Murder, Madame?
Gilded Balloon Main Theatre
Rating: ***
The case of Lea and Christine Papin, two sisters in service in France who savagely murdered their mistress, was a cause célèbre in the 30s. Jean Genet famously turned the story into a play, The Maids. The theatre company The Tell Tale Hearts add two things to the tale: a grisly humour and a suggestion that the sisters were playing out the troubles within their own relationship, as much as the tensions with their mistress. The girls loved each other as much as they hated Madame (indeed, they had a sexual relationship). Here love and hate become one as the sisters don red noses and plan murder like savage clowns.
It begins brilliantly with Madame reclining on a chaise longue draped in red velvet, or perhaps blood, and continues in similar imaginative vein with a peep-show puppet theatre in which we witness the murder and the maids' imagined guillotine. This is all good stuff, full of comic menace, and has all the more force when the reclining Madame is revealed as a life-size puppet. But the show never again finds the delicate balance between comedy and violence, and overall there is an uncertainty of pitch, as if it would like to be erotic but doesn't want to offend the kids at 12.30pm.
But it's an interesting premise, and if the company could only turn its back on the spectre of Genet and use the puppets both more playfully and more purposefully, this could be a great little show.
• Till August 30. Box-office: 0131-226 2151.
Fantastical Voyage
Komedia @ Southside
Rating: ****
There's this big stage, right, and there are these two men, right, and they've got some coloured lights, and some really good music, and somehow, out of that, they conjure up 20,000 Leagues Under the Sea, and Clash of the Titans, and Jurassic Park, and chuck in Biggles and James Bond and It Ain't Half Hot Mum to make sure we get our money's worth.

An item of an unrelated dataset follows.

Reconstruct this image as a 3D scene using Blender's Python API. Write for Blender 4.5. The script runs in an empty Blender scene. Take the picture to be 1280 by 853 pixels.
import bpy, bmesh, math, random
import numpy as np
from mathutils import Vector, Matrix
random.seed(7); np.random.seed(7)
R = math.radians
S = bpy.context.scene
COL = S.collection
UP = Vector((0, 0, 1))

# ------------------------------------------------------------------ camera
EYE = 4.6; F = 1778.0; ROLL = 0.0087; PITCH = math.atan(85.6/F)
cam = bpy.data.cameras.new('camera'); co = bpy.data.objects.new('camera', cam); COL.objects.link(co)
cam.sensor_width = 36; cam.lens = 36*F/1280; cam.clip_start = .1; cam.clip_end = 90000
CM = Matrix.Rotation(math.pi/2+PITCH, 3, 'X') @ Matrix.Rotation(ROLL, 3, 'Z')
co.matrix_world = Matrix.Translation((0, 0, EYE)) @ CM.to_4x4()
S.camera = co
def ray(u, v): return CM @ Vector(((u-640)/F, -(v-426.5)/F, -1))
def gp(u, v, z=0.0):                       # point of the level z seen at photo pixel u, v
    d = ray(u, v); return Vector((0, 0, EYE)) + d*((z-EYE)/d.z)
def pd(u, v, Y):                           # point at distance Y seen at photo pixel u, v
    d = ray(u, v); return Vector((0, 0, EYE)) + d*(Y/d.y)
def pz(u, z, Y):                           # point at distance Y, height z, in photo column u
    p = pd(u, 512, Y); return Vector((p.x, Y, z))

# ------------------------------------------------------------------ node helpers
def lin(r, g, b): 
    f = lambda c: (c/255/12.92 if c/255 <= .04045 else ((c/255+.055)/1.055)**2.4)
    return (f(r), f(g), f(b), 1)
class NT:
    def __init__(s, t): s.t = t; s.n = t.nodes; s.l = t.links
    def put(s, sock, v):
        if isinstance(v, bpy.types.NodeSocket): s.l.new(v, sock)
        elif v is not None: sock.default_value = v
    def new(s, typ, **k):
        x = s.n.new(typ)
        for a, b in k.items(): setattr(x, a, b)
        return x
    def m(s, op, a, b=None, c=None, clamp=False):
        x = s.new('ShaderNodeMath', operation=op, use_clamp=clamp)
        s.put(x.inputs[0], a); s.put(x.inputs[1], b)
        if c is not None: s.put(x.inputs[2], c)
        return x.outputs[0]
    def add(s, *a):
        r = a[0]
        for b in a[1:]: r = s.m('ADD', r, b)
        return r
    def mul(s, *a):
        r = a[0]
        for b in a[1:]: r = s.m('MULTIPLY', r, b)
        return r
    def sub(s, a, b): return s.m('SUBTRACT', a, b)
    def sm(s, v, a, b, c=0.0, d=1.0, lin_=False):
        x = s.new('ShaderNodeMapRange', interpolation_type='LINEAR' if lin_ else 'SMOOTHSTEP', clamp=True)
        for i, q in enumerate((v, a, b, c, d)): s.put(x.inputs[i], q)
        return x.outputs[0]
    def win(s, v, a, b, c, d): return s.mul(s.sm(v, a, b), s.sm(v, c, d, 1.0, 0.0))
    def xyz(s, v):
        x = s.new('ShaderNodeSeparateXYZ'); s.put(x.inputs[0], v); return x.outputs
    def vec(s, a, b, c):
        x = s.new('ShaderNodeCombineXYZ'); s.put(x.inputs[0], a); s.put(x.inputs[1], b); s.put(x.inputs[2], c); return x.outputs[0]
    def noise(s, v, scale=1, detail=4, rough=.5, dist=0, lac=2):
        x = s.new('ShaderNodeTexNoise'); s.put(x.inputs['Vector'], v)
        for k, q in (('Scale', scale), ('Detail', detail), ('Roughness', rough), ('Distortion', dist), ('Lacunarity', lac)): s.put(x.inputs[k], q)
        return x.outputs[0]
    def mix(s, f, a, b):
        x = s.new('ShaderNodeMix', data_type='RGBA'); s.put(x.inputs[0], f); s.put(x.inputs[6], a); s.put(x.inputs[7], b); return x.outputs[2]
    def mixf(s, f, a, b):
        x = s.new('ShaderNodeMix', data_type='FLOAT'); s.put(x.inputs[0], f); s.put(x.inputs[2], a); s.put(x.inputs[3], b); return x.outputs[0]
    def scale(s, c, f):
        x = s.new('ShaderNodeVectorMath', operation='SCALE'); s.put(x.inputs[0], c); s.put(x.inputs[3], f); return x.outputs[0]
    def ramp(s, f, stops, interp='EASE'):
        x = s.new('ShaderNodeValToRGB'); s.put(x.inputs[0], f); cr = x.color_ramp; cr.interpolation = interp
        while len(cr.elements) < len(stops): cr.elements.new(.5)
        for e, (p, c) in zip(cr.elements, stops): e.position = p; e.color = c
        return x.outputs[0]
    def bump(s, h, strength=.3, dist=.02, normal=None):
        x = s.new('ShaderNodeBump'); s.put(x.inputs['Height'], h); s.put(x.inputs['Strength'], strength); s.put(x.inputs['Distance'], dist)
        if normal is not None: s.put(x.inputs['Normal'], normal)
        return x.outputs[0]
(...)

When Wayne Forester and Gavin Robertson (who also wrote this show) told their mums they wanted to be actors, they probably didn't envisage themselves making beeping noises and flapping their hands to create butterflies. But this painstakingly detailed, hilarious play requires the actors to play not just Commander Harry Pepper (fencing master, cricketer and boxing champion, when he's not saving the world from devilish Mr Bigs) and his trusty sidekick Tom Allison, but submarines, dinosaurs, giant squid, wise old men and, of course, villains.
A theatrical technique that draws on every boy's fantasy game ("I was the Spitfire, you were the Bismarck ") is used brilliantly (a credit to director Andy Taylor) to summon up a whole world. It's the fringe at its best: imagination instead of big bucks. In the words of the commander, "Good show." - Bibi van der Zee
• Till August 29. Box-office: 0131-667 2212.